Driving While Brown: Sheriff Joe Arpaio versus the Latino Resistance
Author: Terry Green Sterling and Jude Joffe-Block. 432 pages.
Publisher: University of California Press, 2021.
Reviewer: Frank R. Baumgartner | September 2022
This important, historical document tells the story of Maricopa County Sheriff Joe Arpaio’s aggressive tenure targeting the Latino community, the people who supported him, those who organized to fight his illegal policies, the legal actions that eventually brought him to justice, and the outcome of it all. Unfortunately, the book may have relevance to many communities throughout our country, particularly as politically active county sheriffs assert their independence from any institutional control. Fortunately, it provides a comprehensive, readable, and compelling explanation of how a sheriff’s department can veer into illegal activities and how marginalized communities, who are the targets of this behavior, can mobilize to stop it.

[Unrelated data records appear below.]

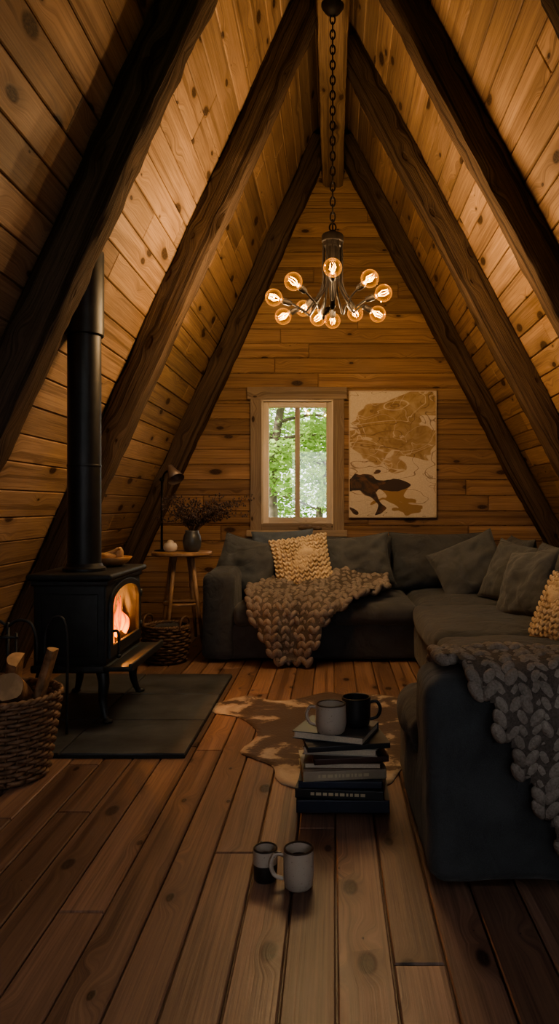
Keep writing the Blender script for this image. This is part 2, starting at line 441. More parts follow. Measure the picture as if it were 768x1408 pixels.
# ---- window_1
w1=grp('window_1',(-.34,YW,1.5))
yf=YW-.04
uvbox('casing',[(-.80,-.685,yf,YW+.0,.83,2.235,2),(0.0,.112,yf,YW,.83,2.235,2),(-.83,.14,yf-.012,YW,2.13,2.25,0),(-.70,.012,yf-.001,YW,2.11,2.14,0)],M_case,w1)
uvbox('sill',[(-.83,.14,YW-.10,YW+.02,.80,.86,0),(-.80,.11,YW-.03,YW,.86,.925,0),(-.69,.005,YW,YW+.13,.90,.925,0)],M_case,w1)
uvbox('jamb',[(-.69,-.675,YW-.05,YW+.13,.92,2.125,2),(-.01,.005,YW-.05,YW+.13,.92,2.125,2),(-.69,.005,YW-.05,YW+.13,2.11,2.125,0)],M_sash,w1,ch=.002)
sy0,sy1=YW+.0,YW+.04
uvbox('sash',[(-.675,-.622,sy0,sy1,.925,2.11,2),(-.062,-.01,sy0,sy1,.925,2.11,2),(-.622,-.062,sy0,sy1,2.055,2.11,0),(-.622,-.062,sy0,sy1,.925,.985,0),(-.368,-.320,sy0-.004,sy1,.985,2.055,2)],M_sash,w1,ch=.003)
M_glass=thinglass('window_glass',(.97,.98,.97))
mk('glass',[box(-.622,-.062,YW+.02,YW+.023,.98,2.06)],M_glass,w1,False)
def rock(c,r,sc,seed):
    v,f=ball((0,0,0),r,18,12,sc); return [Vector(p)*(1+.25*noise.noise(Vector(p)/r*1.4+Vector((seed,0,0))))+Vector(c) for p in v],f
mk('sill_stone',[rock((-.26,YW-.055,.887),.05,(1.6,.8,.55),2),rock((-.15,YW-.06,.88),.035,(1.3,.9,.55),5)],plain('stone',(.16,.11,.075),.8,ns=30,bmp=.4))

# ---- painting
def painting():
    m,nt,b,out=newmat('abstract_paint')
    tc=nd(nt,'ShaderNodeTexCoord'); g=tc.outputs['Generated']
    sep=nd(nt,'ShaderNodeSeparateXYZ'); nt.links.new(g,sep.inputs[0]); X,Z=sep.outputs[0],sep.outputs[2]
    def off(ox,oy,s=1,sx=1):
        mp=nd(nt,'ShaderNodeCombineXYZ'); nt.links.new(math_(nt,'ADD',math_(nt,'MULTIPLY',X,s*sx),ox),mp.inputs[0]); nt.links.new(math_(nt,'ADD',math_(nt,'MULTIPLY',Z,1.45*s),oy),mp.inputs[1]); return mp.outputs[0]
    n1=noi(nt,off(0,0,1,.6),2.4,1.5,.4,1.2); n2=noi(nt,off(3,9),4.5,5,.6,1.5); n4=noi(nt,off(4.3,7.7,1,.8),3.0,1.5,.45,1.6); n5=noi(nt,off(0,0),60,2); n6=noi(nt,off(8,1,1,.5),2.2,1,.4,2.2); n7=noi(nt,off(12,5,1,.6),4.0,1.5,.5,1.6)
    base=ramp(nt,n5,[(.3,(.56,.48,.37)),(.7,(.66,.57,.45))])
    def blob(cx,cz,rx,rz):
        a=math_(nt,'DIVIDE',math_(nt,'SUBTRACT',X,cx),rx); c=math_(nt,'DIVIDE',math_(nt,'SUBTRACT',Z,cz),rz)
        return math_(nt,'SUBTRACT',1,math_(nt,'ADD',math_(nt,'MULTIPLY',a,a),math_(nt,'MULTIPLY',c,c)))
    def lay(col,f,th,c2,w=.012):
        return mixc(nt,ramp(nt,f,[(th,(0,0,0)),(th+w,(1,1,1))]),col,c2)
    tm=math_(nt,'ADD',math_(nt,'MULTIPLY',blob(.5,.66,.50,.34),.2),n1)
    col=lay(base,tm,.50,ramp(nt,n2,[(.35,(.27,.165,.08)),(.5,(.37,.25,.13)),(.65,(.45,.33,.19))]))
    def line(col,n,c,w,cc,amt):
        l=ramp(nt,math_(nt,'ABSOLUTE',math_(nt,'SUBTRACT',n,c)),[(w*.4,(1,1,1)),(w,(0,0,0))]); return mixc(nt,math_(nt,'MULTIPLY',l,amt),col,cc)
    col=line(col,n6,.5,.012,(.60,.51,.38),.9); col=line(col,n4,.44,.010,(.58,.48,.36),.9); col=line(col,n6,.43,.006,(.15,.08,.035),.85); col=line(col,n7,.58,.006,(.14,.07,.03),.7)
    col=lay(col,math_(nt,'ADD',math_(nt,'MULTIPLY',blob(.62,.13,.34,.15),.22),n7),.62,(.33,.20,.09))
    col=lay(col,math_(nt,'ADD',math_(nt,'MULTIPLY',blob(.24,.22,.27,.22),.28),n4),.63,ramp(nt,n2,[(.42,(.02,.012,.008)),(.6,(.13,.055,.025))]))
    col=lay(col,math_(nt,'ADD',math_(nt,'MULTIPLY',blob(.5,.26,.40,.06),.18),n7),.64,(.045,.022,.013))
    nt.links.new(col,b.inputs['Base Color']); b.inputs['Roughness'].default_value=.6
    bump(nt,b,n2,.3,.01); return m
pt=grp('abstract_painting',(.58,YW-.03,1.6))
mk('canvas',[rbox(.165,1.0,YW-.045,YW-.004,.99,2.205,.005,n=2)],painting(),pt,False)
mk('canvas_frame',[box(.158,.165,YW-.05,YW-.002,.983,2.212),box(1.0,1.007,YW-.05,YW-.002,.983,2.212),box(.158,1.007,YW-.05,YW-.002,.983,.99),box(.158,1.007,YW-.05,YW-.002,2.205,2.212)],plain('canvas_edge',(.62,.52,.40),.7),pt,False)

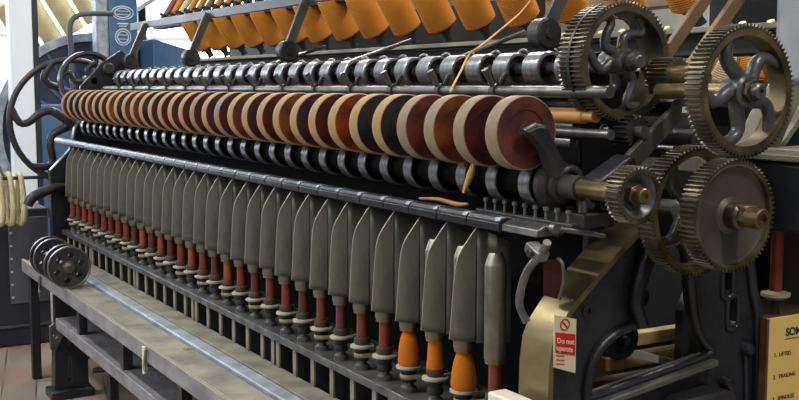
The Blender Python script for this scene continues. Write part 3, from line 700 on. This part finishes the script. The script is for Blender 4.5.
MB().lathe([(-.02, .118), (-.02, .130), (.02, .130), (.02, .118)], 'X', seg=48).build('rim_band', M['gear_paint'], t)
t = thing('end_lever', 'dark iron lever plate with round pivot at the far end of the upper rollers', 'lever', (-3.2, 0, 0))
MB().prism([(.10, 1.17), (.105, 1.20), (.20, 1.30), (.285, 1.355), (.31, 1.34), (.30, 1.25), (.20, 1.19)], 'X', -.02, .0).build('plate', M['black_iron'], t, bevel=.003)
MB().lathe([(0, .026), (.02, .026), (.024, .02), (.024, 0)], 'X', (0, .225, 1.275), 20).build('pivot', M['dark_iron'], t)
t = thing('far_end_frame', 'dark end frame at the far left end beyond the last spindles', 'machine frame', (0, 0, 0))
MB().prism([(-.03, 0), (-.03, .84), (.06, .93), (.08, 1.02), (.22, 1.20), (.30, 1.24), (.5, 1.2), (.55, 0)], 'X', -3.26, -3.22).build('web_plate', M['black_iron'], t, bevel=.004)
MB().tube([(-3.18, -.135, .70), (-3.18, -.11, .735), (-3.19, -.03, .765), (-3.21, .03, .77)], [.02, .024, .02, .016], 10).build('grip_arm', M['dark_iron'], t, smooth=60)

# ------------------------------------------------------------------ creel
cr = thing('bobbin_creel', 'black creel frame of long flat bar and pivoted struts above the rollers', 'creel', (0, 0, 0))
MB().box(-3.42, .1, .392, .404, 1.452, 1.484).build('long_bar', M['dark_iron'], cr, bevel=.002)
for x in (-3.15, -2.37, -1.5, -.24):
    mb = MB(); mb.bar((x, .31, 1.31), (x-.04, .395, 1.47) if x < -1 else (x-.0, .40, 1.47), .012, .03, up=(0, -1, .4)); mb.build('strut', M['gear_paint'], cr, bevel=.002)
    mb = MB(); mb.lathe([(-.02, 0), (-.02, .032), (.012, .032), (.016, .028), (.016, .012), (.022, .011), (.022, 0)], 'X', (x, .31, 1.305), 22); mb.build('pivot_boss', M['dark_iron'], cr)
    mb = MB(); mb.bar((x, .315, 1.30), (x, .36, 1.22), .02, .04, up=(0, 1, .3)); mb.build('pivot_arm', M['dark_iron'], cr, bevel=.003)
tag(MB().box(-3.4, .9, .66, .74, 1.262, 1.308).build('creel_beam', M['dull_black'], bevel=.004), 'long black beam under the row of orange bobbins', 'beam')
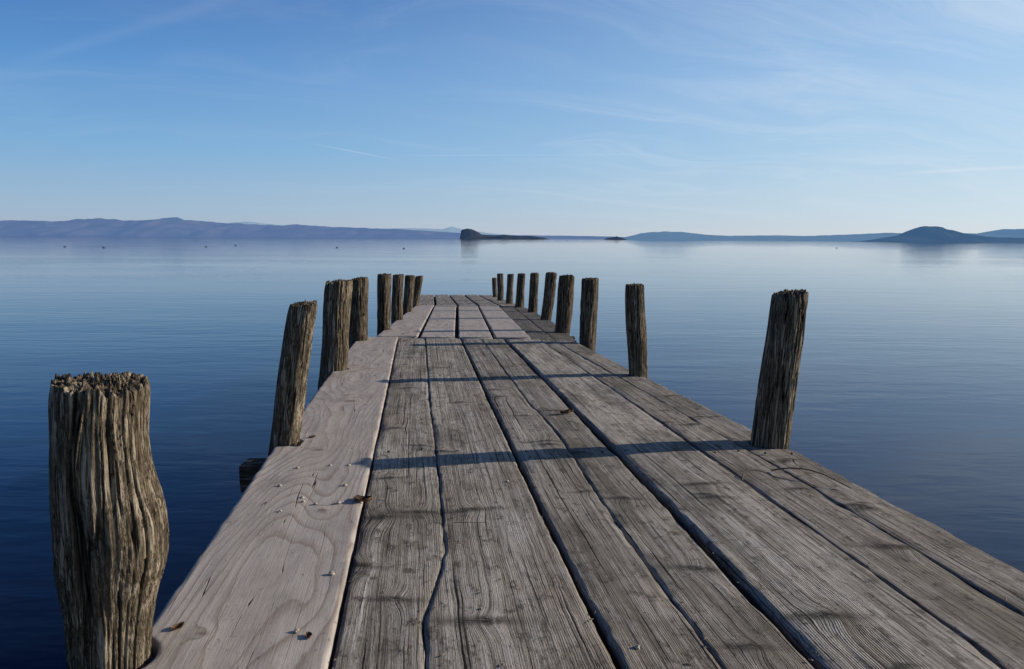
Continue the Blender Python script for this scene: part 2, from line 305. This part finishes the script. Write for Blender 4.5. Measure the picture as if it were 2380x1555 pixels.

The book includes 22 chapters divided into three parts. The first part, Origins, covers the long history of struggles over immigration-rights in Arizona from 1845 to 2006. Chapters focus on the long and complicated history of workers’ rights, anti-immigrant political movements, and pro-immigrant civil rights and farm workers’ movements throughout modern history of the state. The second part, Battles, focuses on the period from 2006 to 2016. During this time, “Sheriff Joe”, a retired Drug Enforcement Agent who had been in office since winning a 1992 race against the incumbent, was at the peak of his power and influence. His agency was already known for various publicity-generating activities, such as housing residents of the county jail in tents in the desert, issuing them pink underwear, and touting himself as “America’s toughest sheriff.” Now, he was enforcing immigration law, largely using traffic stops as a way to investigate the immigration status of drivers; of course, his deputies were targeting drivers based on appearance and targeting their enforcement actions in areas where many Latinos lived or gathered. Actions were not limited to drivers with alleged traffic violations; passengers were investigated as well, and those unable to provide documentation were detained with Immigration and Customs Enforcement (ICE). Many were shaken down financially as well. The third part, Changes, focuses on the period of 2016 to 2019, in which the Sheriff was defeated at the polls and found guilty of contempt of court after refusing to comply with court orders to revise the training of his officers and to cease various illegal enforcement activities. One of the great ironies of the period, described in the book, is that Arpaio was defeated at the polls during the same election in which Donald Trump was victorious. Trump later pardoned Arpaio, ending any appeals as well as possible criminal punishments, for his contempt of court conviction.
The authors are journalists and their work is rich in detail. They are deeply enmeshed in the local community and they use several perspectives, going back and forth between bird’s eye views of the historical and sociological patterns that are obvious to any who look at Arizona’s immigration debates (but well summarized here) and up-close personal portraits of the major players. These close-ups include the Sheriff, his wife, and their supporters, as well as the most important actors in the struggle to discredit and defeat him. One gets a sense from the book of the personal motivations and social characteristics of the main characters, and not just a few of them.
This is an excellent book that shows the resilience of a marginalized community organizing and standing up for its rights. They struggle for years to build a coalition and to use the legal system to protect them from illegal enforcement actions and policies by the Sheriff’s Department. Of course, this does not come easily as many political roadblocks are in their place. Eventually, however, the legal system slowly, belatedly, and imperfectly comes to their aid. The Sheriff’s Office simply refuses to engage with the court, and the court finally reaches the end of its patience and deference to an elected law enforcement partner, declaring the Sheriff to be in contempt. That, combined with his defeat in the 2016 election, ends the protracted and controversial policies that the Office had used for so long, and which violated so many Arizonans’ rights.
But this is far from a happy story of victory for the civil rights activists. It is also a troubling story of racial and ethnic animus and a cautionary tale of the political power of hate. In a time of rising levels of identity-based politics and mobilizations based on racial and ethnic fear-mongering, this book tells an important story. It serves as the historical record of the good, the bad, and the ugly. In this case, immigrant- and minority-rights activists were (eventually) able to prevail, even while national forces were electing a new President who would take the local policies they were fighting against to new levels at the national scale. So, it is a remarkable story of resilience and victory. It also explains some more troubling elements of the political rise of Joe Arpaio; how he took advantage of fear, how he used race and othering to build a political base of power, and how once in power he flouted the US Constitution. As the authors paraphrase: “I’m the sheriff… No one tells this sheriff what to do” (p. 16).
The authors have either written the story of a failed sheriff defeated by a rising tide of community organizers seeking justice and prevailing, or they have told the story of the next elected demagogue who will use the office of the county sheriff for their own political ends, while trampling on the rights of the marginalized. No matter which it turns out to be, they have provided an important book that will be of interest to many.
Frank R. Baumgartner is a Professor of Political Science at The University of North Carolina at Chapel Hill.